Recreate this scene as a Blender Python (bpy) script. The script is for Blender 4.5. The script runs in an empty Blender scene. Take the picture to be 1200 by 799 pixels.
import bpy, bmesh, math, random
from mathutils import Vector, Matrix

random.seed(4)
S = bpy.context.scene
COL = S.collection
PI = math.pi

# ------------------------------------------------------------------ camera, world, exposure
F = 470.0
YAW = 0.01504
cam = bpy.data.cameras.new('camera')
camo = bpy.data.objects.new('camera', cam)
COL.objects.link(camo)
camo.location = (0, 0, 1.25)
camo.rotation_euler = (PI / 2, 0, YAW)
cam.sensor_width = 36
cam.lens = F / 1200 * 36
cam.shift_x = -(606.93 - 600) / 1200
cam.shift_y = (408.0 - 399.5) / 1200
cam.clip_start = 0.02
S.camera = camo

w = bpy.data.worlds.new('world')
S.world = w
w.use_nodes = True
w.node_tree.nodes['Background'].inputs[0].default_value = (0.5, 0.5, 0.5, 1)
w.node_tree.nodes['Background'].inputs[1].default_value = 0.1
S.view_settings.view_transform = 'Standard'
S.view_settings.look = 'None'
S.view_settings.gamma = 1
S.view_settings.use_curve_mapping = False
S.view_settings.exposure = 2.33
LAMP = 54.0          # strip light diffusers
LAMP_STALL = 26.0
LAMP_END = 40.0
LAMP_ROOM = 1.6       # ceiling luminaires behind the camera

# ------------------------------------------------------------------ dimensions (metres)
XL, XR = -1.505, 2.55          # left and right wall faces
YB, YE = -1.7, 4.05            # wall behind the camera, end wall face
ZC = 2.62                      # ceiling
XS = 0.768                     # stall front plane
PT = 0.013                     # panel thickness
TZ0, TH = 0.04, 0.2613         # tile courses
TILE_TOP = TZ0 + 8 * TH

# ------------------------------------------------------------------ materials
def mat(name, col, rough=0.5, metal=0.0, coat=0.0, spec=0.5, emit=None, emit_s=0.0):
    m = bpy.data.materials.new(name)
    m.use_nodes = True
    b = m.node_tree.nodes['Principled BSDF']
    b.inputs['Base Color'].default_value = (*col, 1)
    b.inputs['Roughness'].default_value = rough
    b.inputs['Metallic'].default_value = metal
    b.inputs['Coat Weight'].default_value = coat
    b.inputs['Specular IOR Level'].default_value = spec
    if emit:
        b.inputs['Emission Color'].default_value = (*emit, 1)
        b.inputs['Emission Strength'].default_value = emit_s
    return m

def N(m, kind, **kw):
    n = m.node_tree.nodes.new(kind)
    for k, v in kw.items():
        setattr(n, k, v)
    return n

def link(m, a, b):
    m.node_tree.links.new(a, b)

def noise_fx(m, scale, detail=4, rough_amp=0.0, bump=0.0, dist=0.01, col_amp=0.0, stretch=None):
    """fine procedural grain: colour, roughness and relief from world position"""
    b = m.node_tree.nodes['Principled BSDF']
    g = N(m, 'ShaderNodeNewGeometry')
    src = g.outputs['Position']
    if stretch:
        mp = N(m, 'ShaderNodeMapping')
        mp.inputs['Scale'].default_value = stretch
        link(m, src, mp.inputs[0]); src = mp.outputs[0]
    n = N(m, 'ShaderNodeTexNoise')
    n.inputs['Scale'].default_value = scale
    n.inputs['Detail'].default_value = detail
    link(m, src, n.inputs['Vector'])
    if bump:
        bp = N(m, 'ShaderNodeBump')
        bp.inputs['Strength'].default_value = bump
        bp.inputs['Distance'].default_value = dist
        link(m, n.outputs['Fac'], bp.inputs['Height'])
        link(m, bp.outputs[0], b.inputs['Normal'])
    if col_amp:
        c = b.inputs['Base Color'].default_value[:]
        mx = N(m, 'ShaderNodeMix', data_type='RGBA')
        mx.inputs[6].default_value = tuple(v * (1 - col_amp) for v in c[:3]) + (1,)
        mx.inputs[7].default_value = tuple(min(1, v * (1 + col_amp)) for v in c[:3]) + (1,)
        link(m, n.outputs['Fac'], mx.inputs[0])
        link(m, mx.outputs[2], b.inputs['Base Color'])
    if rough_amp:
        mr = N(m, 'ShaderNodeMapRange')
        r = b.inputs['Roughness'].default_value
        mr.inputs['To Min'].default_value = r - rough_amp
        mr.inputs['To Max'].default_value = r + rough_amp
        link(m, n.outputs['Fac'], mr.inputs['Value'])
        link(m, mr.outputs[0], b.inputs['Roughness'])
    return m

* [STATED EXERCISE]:
Output the data above exactly, please, line for line.

* [ANSWER TO THE EXERCISE]:
Recreate this scene as a Blender Python (bpy) script. The script is for Blender 4.5. The script runs in an empty Blender scene. Take the picture to be 1200 by 799 pixels.
import bpy, bmesh, math, random
from mathutils import Vector, Matrix

random.seed(4)
S = bpy.context.scene
COL = S.collection
PI = math.pi

# ------------------------------------------------------------------ camera, world, exposure
F = 470.0
YAW = 0.01504
cam = bpy.data.cameras.new('camera')
camo = bpy.data.objects.new('camera', cam)
COL.objects.link(camo)
camo.location = (0, 0, 1.25)
camo.rotation_euler = (PI / 2, 0, YAW)
cam.sensor_width = 36
cam.lens = F / 1200 * 36
cam.shift_x = -(606.93 - 600) / 1200
cam.shift_y = (408.0 - 399.5) / 1200
cam.clip_start = 0.02
S.camera = camo

w = bpy.data.worlds.new('world')
S.world = w
w.use_nodes = True
w.node_tree.nodes['Background'].inputs[0].default_value = (0.5, 0.5, 0.5, 1)
w.node_tree.nodes['Background'].inputs[1].default_value = 0.1
S.view_settings.view_transform = 'Standard'
S.view_settings.look = 'None'
S.view_settings.gamma = 1
S.view_settings.use_curve_mapping = False
S.view_settings.exposure = 2.33
LAMP = 54.0          # strip light diffusers
LAMP_STALL = 26.0
LAMP_END = 40.0
LAMP_ROOM = 1.6       # ceiling luminaires behind the camera

# ------------------------------------------------------------------ dimensions (metres)
XL, XR = -1.505, 2.55          # left and right wall faces
YB, YE = -1.7, 4.05            # wall behind the camera, end wall face
ZC = 2.62                      # ceiling
XS = 0.768                     # stall front plane
PT = 0.013                     # panel thickness
TZ0, TH = 0.04, 0.2613         # tile courses
TILE_TOP = TZ0 + 8 * TH

# ------------------------------------------------------------------ materials
def mat(name, col, rough=0.5, metal=0.0, coat=0.0, spec=0.5, emit=None, emit_s=0.0):
    m = bpy.data.materials.new(name)
    m.use_nodes = True
    b = m.node_tree.nodes['Principled BSDF']
    b.inputs['Base Color'].default_value = (*col, 1)
    b.inputs['Roughness'].default_value = rough
    b.inputs['Metallic'].default_value = metal
    b.inputs['Coat Weight'].default_value = coat
    b.inputs['Specular IOR Level'].default_value = spec
    if emit:
        b.inputs['Emission Color'].default_value = (*emit, 1)
        b.inputs['Emission Strength'].default_value = emit_s
    return m

def N(m, kind, **kw):
    n = m.node_tree.nodes.new(kind)
    for k, v in kw.items():
        setattr(n, k, v)
    return n

def link(m, a, b):
    m.node_tree.links.new(a, b)

def noise_fx(m, scale, detail=4, rough_amp=0.0, bump=0.0, dist=0.01, col_amp=0.0, stretch=None):
    """fine procedural grain: colour, roughness and relief from world position"""
    b = m.node_tree.nodes['Principled BSDF']
    g = N(m, 'ShaderNodeNewGeometry')
    src = g.outputs['Position']
    if stretch:
        mp = N(m, 'ShaderNodeMapping')
        mp.inputs['Scale'].default_value = stretch
        link(m, src, mp.inputs[0]); src = mp.outputs[0]
    n = N(m, 'ShaderNodeTexNoise')
    n.inputs['Scale'].default_value = scale
    n.inputs['Detail'].default_value = detail
    link(m, src, n.inputs['Vector'])
    if bump:
        bp = N(m, 'ShaderNodeBump')
        bp.inputs['Strength'].default_value = bump
        bp.inputs['Distance'].default_value = dist
        link(m, n.outputs['Fac'], bp.inputs['Height'])
        link(m, bp.outputs[0], b.inputs['Normal'])
    if col_amp:
        c = b.inputs['Base Color'].default_value[:]
        mx = N(m, 'ShaderNodeMix', data_type='RGBA')
        mx.inputs[6].default_value = tuple(v * (1 - col_amp) for v in c[:3]) + (1,)
        mx.inputs[7].default_value = tuple(min(1, v * (1 + col_amp)) for v in c[:3]) + (1,)
        link(m, n.outputs['Fac'], mx.inputs[0])
        link(m, mx.outputs[2], b.inputs['Base Color'])
    if rough_amp:
        mr = N(m, 'ShaderNodeMapRange')
        r = b.inputs['Roughness'].default_value
        mr.inputs['To Min'].default_value = r - rough_amp
        mr.inputs['To Max'].default_value = r + rough_amp
        link(m, n.outputs['Fac'], mr.inputs['Value'])
        link(m, mr.outputs[0], b.inputs['Roughness'])
    return m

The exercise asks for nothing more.